------ Excerpted data
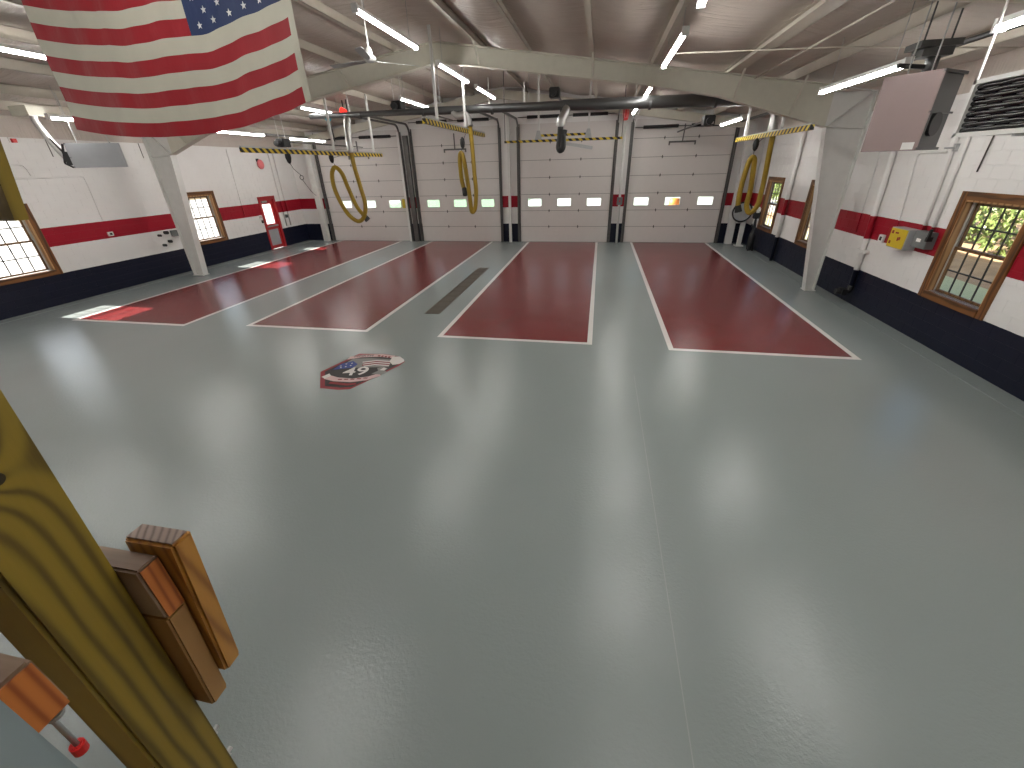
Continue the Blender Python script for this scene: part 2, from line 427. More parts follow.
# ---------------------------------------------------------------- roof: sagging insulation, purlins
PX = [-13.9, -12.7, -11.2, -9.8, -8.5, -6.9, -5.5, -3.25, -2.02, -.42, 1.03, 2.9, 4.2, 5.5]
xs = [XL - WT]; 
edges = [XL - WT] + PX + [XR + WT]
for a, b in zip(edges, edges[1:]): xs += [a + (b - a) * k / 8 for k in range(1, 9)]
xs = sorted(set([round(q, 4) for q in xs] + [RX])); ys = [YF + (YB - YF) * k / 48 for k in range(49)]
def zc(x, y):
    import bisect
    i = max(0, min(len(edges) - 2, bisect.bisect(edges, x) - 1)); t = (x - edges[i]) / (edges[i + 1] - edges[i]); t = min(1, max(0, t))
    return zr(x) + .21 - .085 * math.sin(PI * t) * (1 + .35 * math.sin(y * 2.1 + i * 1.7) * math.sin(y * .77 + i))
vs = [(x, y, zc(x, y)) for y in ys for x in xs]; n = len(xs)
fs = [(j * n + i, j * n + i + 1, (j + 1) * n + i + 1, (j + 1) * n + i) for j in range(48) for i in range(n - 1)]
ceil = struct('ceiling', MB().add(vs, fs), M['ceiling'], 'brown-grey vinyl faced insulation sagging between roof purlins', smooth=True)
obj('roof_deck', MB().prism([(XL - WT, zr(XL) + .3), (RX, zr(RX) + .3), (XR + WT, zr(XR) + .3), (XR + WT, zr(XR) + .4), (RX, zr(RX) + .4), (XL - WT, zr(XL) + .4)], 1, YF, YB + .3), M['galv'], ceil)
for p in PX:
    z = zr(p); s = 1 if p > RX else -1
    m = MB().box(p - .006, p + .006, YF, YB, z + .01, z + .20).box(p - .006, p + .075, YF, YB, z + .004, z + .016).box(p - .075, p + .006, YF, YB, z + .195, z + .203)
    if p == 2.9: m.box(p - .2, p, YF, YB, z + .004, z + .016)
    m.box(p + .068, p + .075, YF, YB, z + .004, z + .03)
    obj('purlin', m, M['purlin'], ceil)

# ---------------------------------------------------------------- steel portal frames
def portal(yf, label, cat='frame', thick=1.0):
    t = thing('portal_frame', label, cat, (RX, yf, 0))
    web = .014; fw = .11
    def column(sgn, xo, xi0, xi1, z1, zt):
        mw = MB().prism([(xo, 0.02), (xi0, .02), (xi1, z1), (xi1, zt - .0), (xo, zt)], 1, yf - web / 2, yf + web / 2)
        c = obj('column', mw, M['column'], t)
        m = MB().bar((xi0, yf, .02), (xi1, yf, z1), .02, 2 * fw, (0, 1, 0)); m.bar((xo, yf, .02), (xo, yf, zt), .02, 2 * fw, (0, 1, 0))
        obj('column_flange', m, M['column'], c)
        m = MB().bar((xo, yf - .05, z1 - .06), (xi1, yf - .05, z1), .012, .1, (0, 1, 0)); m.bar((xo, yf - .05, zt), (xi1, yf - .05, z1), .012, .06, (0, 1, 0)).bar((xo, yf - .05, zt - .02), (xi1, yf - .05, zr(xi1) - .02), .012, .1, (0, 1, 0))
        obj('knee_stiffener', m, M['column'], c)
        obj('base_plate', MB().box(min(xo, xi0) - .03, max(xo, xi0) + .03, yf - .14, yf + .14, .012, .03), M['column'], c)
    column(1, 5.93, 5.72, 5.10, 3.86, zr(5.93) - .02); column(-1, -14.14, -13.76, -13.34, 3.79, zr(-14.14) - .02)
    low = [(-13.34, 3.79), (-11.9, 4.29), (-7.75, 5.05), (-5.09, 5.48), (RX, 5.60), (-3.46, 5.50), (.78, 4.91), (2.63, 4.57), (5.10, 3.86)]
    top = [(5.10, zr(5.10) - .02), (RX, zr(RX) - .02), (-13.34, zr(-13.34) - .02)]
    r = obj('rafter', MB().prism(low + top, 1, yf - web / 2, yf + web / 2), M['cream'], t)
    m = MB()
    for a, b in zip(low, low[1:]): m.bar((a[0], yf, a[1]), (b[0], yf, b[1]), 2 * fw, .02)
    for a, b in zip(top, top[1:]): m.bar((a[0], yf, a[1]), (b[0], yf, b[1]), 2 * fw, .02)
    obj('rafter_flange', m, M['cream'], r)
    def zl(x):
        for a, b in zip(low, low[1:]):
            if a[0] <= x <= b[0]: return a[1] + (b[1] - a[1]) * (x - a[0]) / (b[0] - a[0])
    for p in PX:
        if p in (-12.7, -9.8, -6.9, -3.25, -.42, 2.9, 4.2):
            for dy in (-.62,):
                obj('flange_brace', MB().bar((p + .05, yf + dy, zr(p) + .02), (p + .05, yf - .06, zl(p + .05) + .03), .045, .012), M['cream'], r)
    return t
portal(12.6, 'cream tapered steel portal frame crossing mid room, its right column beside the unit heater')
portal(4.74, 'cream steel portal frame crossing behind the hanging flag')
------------
------ Excerpted data
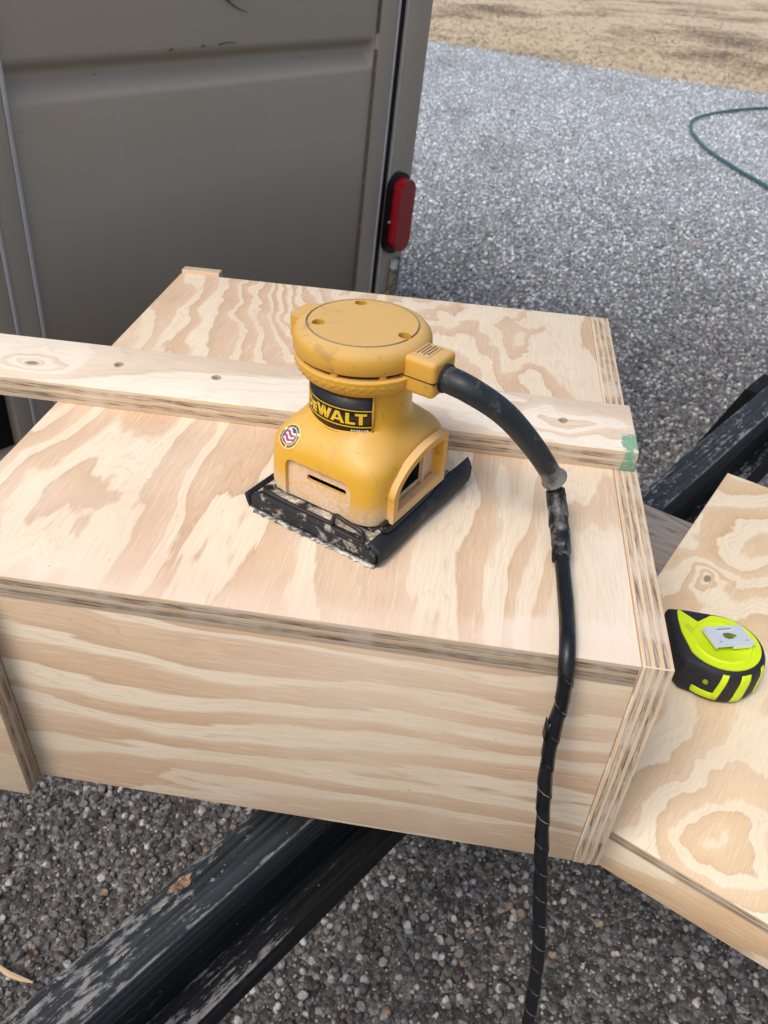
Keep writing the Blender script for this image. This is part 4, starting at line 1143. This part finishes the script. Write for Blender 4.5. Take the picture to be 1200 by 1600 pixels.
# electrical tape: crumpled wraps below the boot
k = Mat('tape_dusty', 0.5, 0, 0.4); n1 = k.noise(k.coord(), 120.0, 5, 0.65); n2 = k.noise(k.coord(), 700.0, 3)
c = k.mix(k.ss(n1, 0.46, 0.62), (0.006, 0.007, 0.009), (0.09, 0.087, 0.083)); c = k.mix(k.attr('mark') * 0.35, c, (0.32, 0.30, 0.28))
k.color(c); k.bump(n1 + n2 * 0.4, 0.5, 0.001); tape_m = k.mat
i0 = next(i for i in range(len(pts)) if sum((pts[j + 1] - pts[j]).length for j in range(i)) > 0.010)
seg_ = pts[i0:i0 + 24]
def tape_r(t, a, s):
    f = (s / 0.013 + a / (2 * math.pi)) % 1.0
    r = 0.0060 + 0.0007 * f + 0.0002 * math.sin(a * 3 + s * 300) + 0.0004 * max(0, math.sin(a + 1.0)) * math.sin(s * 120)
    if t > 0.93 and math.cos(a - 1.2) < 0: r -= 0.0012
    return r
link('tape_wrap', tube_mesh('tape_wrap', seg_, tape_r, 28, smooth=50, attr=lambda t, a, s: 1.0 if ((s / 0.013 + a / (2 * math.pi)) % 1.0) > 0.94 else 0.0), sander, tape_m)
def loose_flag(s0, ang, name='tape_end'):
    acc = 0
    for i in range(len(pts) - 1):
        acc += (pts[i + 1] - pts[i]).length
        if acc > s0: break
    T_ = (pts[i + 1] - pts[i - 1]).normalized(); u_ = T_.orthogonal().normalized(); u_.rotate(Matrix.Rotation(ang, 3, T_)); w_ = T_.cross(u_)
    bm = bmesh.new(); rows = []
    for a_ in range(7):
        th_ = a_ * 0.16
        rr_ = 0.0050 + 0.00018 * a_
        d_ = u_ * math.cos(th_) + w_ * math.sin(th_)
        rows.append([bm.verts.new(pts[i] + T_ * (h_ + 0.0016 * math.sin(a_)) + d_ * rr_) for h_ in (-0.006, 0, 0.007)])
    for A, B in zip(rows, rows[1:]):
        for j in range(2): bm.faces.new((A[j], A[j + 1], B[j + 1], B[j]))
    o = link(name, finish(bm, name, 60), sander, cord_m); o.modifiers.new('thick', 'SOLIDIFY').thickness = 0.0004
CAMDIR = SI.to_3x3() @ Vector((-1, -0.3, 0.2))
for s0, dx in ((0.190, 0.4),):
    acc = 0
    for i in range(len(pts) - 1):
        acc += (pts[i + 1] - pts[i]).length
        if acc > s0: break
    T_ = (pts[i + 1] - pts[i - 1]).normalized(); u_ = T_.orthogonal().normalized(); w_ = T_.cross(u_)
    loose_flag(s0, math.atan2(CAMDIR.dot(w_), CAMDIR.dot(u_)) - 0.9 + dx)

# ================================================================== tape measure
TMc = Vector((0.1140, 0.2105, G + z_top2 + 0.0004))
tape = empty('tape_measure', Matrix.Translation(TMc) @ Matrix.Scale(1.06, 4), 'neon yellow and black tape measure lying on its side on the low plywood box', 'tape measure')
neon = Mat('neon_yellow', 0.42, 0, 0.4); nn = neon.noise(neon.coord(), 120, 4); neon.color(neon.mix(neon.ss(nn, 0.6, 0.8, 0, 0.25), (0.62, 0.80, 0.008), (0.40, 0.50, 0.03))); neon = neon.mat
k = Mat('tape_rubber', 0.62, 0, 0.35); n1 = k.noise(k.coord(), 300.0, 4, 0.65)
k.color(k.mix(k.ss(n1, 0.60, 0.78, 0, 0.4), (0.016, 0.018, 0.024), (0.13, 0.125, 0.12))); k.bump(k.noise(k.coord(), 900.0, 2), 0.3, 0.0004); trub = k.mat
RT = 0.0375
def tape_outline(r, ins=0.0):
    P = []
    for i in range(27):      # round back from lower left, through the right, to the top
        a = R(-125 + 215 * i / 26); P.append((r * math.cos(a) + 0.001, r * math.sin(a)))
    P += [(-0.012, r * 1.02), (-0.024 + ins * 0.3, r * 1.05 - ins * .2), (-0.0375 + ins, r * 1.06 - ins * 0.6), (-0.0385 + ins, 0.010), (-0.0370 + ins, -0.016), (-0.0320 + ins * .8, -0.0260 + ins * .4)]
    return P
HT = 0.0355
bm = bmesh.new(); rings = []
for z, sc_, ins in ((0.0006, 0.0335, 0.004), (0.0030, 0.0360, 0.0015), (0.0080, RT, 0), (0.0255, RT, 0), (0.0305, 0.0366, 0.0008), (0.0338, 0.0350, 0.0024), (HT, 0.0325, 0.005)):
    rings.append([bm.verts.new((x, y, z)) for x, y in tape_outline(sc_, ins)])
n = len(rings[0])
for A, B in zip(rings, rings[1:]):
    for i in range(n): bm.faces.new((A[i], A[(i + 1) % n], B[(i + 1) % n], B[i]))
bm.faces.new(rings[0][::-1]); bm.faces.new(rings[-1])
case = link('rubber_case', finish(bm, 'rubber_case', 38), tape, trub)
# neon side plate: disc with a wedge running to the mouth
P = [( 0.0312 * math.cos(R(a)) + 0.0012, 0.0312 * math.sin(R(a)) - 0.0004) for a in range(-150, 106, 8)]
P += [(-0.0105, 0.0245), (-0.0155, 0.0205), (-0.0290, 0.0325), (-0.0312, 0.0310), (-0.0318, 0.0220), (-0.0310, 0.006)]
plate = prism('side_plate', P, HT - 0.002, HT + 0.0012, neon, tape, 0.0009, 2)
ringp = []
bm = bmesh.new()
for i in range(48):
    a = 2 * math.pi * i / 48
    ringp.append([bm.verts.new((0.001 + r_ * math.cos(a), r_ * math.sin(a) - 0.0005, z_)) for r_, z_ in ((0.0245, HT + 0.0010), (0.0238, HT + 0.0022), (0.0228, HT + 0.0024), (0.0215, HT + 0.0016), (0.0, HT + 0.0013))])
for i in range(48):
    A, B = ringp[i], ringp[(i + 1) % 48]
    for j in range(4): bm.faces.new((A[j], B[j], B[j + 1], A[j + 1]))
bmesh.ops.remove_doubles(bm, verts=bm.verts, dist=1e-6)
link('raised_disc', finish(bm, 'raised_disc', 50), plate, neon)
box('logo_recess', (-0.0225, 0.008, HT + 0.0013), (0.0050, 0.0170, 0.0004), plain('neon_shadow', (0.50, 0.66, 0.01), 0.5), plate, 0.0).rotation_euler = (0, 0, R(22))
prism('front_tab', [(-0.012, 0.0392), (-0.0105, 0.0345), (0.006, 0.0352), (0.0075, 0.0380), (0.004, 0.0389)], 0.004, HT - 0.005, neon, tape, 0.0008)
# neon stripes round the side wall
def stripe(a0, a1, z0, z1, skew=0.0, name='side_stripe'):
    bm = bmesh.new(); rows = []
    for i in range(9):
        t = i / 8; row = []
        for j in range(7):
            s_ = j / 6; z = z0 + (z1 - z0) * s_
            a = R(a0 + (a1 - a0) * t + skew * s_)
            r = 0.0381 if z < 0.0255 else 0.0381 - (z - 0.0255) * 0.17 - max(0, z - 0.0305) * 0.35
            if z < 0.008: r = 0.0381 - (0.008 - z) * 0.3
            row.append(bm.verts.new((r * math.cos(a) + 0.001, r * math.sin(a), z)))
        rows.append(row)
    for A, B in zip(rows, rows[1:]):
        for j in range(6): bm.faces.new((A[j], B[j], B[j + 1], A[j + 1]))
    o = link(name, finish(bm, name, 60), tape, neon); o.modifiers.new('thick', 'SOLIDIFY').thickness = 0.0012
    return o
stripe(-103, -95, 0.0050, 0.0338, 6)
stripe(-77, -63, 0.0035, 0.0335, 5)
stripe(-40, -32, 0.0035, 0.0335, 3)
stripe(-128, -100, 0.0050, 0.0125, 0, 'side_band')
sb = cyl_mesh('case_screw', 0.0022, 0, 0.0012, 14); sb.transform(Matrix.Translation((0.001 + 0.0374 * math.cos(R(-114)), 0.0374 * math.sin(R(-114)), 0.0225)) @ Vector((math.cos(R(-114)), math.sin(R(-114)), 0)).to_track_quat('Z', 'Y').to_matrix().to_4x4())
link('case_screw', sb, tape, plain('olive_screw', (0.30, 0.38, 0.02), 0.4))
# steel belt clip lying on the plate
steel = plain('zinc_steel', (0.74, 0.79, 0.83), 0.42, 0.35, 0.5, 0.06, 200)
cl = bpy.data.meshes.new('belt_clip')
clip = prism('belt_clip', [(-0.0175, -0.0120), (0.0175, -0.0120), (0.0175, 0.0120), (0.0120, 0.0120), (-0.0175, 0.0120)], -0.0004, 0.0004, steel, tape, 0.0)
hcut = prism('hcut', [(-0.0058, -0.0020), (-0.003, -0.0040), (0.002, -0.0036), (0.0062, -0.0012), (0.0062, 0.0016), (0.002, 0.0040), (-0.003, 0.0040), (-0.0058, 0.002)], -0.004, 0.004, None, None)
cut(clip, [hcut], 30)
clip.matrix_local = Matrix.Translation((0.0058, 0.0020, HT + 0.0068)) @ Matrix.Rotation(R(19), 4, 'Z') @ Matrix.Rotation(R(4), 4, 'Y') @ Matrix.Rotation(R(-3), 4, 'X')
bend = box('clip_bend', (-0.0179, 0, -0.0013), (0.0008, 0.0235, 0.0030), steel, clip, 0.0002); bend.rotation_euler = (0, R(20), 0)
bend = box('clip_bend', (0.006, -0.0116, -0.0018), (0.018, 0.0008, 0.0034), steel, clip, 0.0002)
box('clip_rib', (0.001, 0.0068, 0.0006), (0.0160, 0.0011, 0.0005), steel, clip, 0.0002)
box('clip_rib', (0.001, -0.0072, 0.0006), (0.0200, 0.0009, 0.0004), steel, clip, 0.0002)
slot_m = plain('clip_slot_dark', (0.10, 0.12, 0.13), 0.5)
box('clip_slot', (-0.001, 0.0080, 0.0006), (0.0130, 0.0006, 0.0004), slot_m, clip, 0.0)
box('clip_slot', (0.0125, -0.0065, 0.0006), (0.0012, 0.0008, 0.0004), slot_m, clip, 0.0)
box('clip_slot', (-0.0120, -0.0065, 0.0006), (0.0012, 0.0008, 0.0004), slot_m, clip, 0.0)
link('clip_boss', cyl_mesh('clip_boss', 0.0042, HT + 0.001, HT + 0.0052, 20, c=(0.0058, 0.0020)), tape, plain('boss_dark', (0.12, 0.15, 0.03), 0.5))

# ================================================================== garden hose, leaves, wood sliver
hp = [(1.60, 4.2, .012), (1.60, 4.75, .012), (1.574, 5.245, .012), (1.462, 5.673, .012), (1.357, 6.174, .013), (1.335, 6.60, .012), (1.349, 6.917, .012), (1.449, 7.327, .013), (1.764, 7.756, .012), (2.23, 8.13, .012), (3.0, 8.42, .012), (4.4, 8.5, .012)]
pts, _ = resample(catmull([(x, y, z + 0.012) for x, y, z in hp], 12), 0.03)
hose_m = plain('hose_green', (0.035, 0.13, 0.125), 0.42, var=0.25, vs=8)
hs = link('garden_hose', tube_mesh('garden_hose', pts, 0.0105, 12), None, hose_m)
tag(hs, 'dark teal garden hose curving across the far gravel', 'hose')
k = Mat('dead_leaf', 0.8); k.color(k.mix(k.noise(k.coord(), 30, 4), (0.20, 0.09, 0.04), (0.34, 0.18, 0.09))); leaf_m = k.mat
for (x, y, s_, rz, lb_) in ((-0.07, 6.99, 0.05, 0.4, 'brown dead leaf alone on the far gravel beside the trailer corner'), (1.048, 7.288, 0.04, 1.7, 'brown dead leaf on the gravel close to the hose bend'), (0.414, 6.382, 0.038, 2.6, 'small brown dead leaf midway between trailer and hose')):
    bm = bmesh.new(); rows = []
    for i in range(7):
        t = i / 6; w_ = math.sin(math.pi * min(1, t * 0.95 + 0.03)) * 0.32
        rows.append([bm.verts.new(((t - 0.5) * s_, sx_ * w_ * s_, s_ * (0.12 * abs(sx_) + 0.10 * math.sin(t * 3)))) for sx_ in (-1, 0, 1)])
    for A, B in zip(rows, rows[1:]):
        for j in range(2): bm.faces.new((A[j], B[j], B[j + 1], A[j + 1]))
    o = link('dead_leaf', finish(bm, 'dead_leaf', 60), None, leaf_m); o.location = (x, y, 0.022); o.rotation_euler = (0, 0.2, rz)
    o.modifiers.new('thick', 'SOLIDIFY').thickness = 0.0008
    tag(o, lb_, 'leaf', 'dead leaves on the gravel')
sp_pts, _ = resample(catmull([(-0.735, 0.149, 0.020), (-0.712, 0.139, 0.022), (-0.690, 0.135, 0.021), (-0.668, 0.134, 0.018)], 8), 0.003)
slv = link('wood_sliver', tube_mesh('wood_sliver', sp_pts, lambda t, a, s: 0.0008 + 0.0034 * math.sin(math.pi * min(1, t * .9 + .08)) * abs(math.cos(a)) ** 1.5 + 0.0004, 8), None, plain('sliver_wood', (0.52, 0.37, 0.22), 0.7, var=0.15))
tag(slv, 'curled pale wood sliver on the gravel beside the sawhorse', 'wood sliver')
------------
------ Excerpted data
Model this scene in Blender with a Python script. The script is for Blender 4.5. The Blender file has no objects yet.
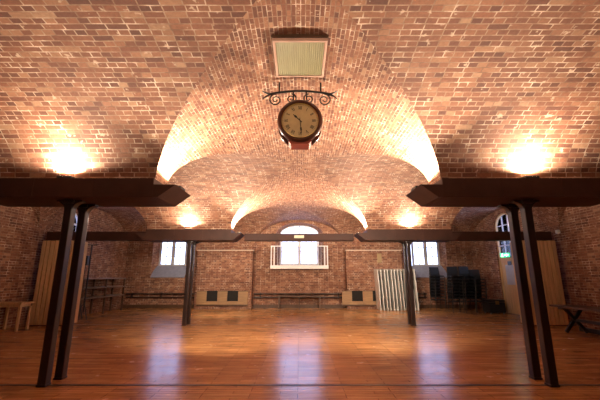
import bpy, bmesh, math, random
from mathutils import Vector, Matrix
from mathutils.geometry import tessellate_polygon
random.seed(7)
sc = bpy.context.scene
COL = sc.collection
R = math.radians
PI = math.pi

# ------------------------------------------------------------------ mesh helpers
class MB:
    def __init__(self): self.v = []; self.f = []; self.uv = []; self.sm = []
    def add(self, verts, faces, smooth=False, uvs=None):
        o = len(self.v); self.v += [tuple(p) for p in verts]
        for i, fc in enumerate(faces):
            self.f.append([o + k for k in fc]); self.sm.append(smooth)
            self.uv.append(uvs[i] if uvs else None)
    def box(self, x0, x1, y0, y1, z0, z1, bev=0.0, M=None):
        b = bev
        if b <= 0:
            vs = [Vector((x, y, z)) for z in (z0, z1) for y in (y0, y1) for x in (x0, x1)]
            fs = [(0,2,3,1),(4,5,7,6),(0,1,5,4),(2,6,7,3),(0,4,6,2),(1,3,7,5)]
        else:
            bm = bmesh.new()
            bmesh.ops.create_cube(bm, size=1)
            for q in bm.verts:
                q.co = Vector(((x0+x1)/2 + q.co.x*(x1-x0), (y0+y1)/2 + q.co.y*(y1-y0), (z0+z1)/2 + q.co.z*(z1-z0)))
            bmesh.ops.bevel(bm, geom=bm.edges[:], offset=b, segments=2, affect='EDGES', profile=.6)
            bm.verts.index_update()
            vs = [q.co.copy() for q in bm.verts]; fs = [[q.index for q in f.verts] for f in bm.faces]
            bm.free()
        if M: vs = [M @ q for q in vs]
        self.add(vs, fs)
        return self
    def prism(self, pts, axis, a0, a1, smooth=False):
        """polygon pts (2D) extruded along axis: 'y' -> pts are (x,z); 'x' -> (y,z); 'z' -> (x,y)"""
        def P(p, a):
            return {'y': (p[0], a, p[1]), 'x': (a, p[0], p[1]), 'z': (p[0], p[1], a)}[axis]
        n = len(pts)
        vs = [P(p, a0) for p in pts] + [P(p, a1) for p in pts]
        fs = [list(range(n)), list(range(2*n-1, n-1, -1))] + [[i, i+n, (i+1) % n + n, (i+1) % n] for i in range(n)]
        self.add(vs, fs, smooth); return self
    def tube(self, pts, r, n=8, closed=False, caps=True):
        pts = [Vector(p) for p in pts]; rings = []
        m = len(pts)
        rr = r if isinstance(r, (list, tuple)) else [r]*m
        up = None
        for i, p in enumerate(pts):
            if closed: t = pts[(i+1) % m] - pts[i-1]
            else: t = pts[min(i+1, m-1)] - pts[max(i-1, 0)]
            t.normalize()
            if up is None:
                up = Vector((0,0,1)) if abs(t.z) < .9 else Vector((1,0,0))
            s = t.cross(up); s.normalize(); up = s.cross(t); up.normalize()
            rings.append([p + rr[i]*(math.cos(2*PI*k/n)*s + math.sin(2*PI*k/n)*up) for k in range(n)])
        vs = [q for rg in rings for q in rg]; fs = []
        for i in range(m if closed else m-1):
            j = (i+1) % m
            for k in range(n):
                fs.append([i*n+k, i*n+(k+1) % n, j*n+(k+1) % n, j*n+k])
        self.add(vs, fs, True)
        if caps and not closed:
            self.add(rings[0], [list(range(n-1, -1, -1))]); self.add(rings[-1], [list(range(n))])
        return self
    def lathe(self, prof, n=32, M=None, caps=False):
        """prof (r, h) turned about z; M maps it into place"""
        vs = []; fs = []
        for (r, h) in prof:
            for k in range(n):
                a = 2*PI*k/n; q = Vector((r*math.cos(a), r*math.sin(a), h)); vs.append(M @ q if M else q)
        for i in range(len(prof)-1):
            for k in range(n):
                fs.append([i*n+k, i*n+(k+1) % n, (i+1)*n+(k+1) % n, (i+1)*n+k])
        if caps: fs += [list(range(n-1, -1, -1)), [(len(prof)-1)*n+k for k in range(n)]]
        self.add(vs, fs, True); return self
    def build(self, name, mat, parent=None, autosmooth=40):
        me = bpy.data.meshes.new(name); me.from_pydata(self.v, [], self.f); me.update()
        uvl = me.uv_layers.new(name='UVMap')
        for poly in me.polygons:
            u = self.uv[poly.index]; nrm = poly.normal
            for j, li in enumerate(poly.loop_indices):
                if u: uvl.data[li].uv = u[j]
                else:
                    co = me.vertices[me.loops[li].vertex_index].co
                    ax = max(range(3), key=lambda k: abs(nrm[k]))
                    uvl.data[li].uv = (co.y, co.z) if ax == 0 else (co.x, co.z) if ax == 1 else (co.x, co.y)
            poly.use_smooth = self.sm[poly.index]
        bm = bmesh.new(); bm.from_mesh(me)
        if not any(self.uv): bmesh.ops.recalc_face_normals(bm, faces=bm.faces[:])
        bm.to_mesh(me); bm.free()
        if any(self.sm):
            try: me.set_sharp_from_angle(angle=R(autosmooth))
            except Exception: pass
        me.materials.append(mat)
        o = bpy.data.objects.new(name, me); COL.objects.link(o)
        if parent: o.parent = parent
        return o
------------
* [Work instructions]: Pull out each line of the records holding the string "objects".

* [Output of the task]:
Model this scene in Blender with a Python script. The script is for Blender 4.5. The Blender file has no objects yet.
        o = bpy.data.objects.new(name, me); COL.objects.link(o)